Bring back the Feast of Fools

…At least, medieval Christianity understood. For most of the year it preached solemnity, order, restraint, fellowship, earnestness, a love of God, and sexual decorum—and then, at New Year’s, it unleashed the festum fatuorum, the feast of fools, and for several days the world was upside down. Clergy played dice on the altar, brayed like donkeys instead of saying “Amen,” had drinking competitions in the nave, farted to the Ave Maria, and delivered spoof sermons based on parodies of the Gospels (The Gospel According to the Chicken’s Arse, perhaps, or The Gospel According to Luke’s Toenail). After drinking tankards of ale, they held their holy books upside down, burned excrement instead of incense, and urinated out of bell towers. They tried to marry donkeys, tied giant woolen penises to their vestments, and held boozy orgies on the altar.

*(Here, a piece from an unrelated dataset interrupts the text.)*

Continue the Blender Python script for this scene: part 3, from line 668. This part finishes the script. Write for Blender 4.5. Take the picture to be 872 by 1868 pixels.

But none of this was just a joke. It was sacred, a parodia sacra, designed to make sure that for the rest of the year things would be the right way up. In 1444, the Paris Faculty of Theology explained to the bishops of France that the feast of fools must remain an indis- pensable part of Christianity,

in order that foolishness, which is our second nature and is inherent in man, can freely spend itself at least once a year. Wine barrels burst if from time to time we do not open them and let in some air. All of us men are barrels poorly put together. . . . This is why we permit folly on certain days: so that we may in the end return with greater zeal to the service of God.

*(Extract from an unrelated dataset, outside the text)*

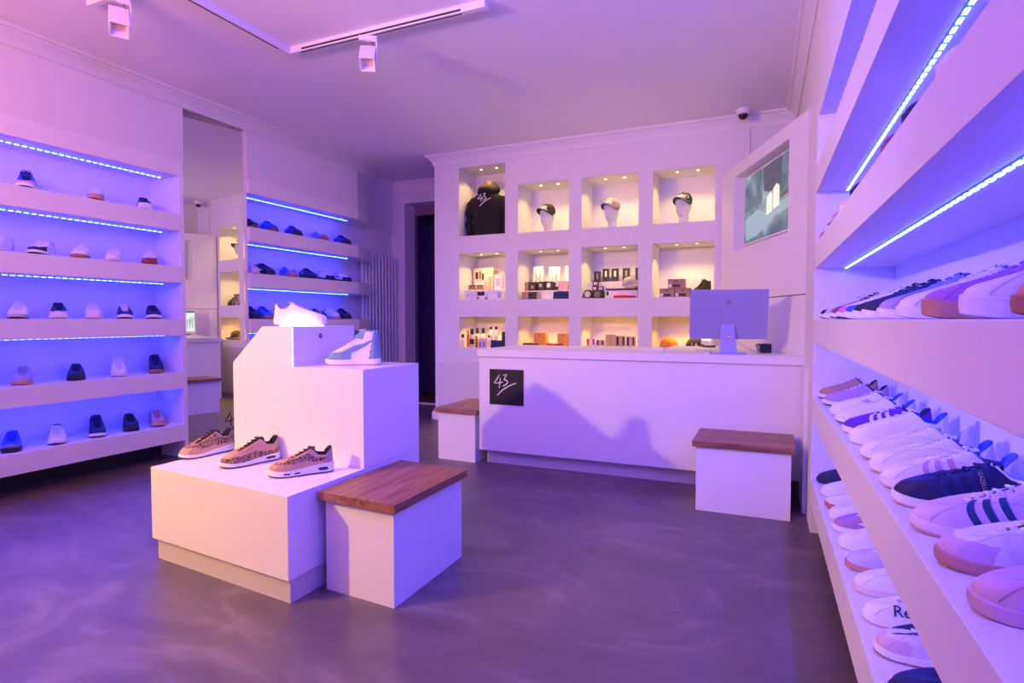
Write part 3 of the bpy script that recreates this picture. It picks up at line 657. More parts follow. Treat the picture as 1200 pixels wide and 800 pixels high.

If we want well-functioning communities, we cannot focus only on social virtues. We must also find a place for antisocial ones. We shouldn’t banish feasting and debauchery to the margins, to be mopped up by police and frowned upon by commentators. We should give chaos pride of place once a year or so, an occasion on which we’re able to be released from the two great pressures of secular adult life: to be rational and to be faithful.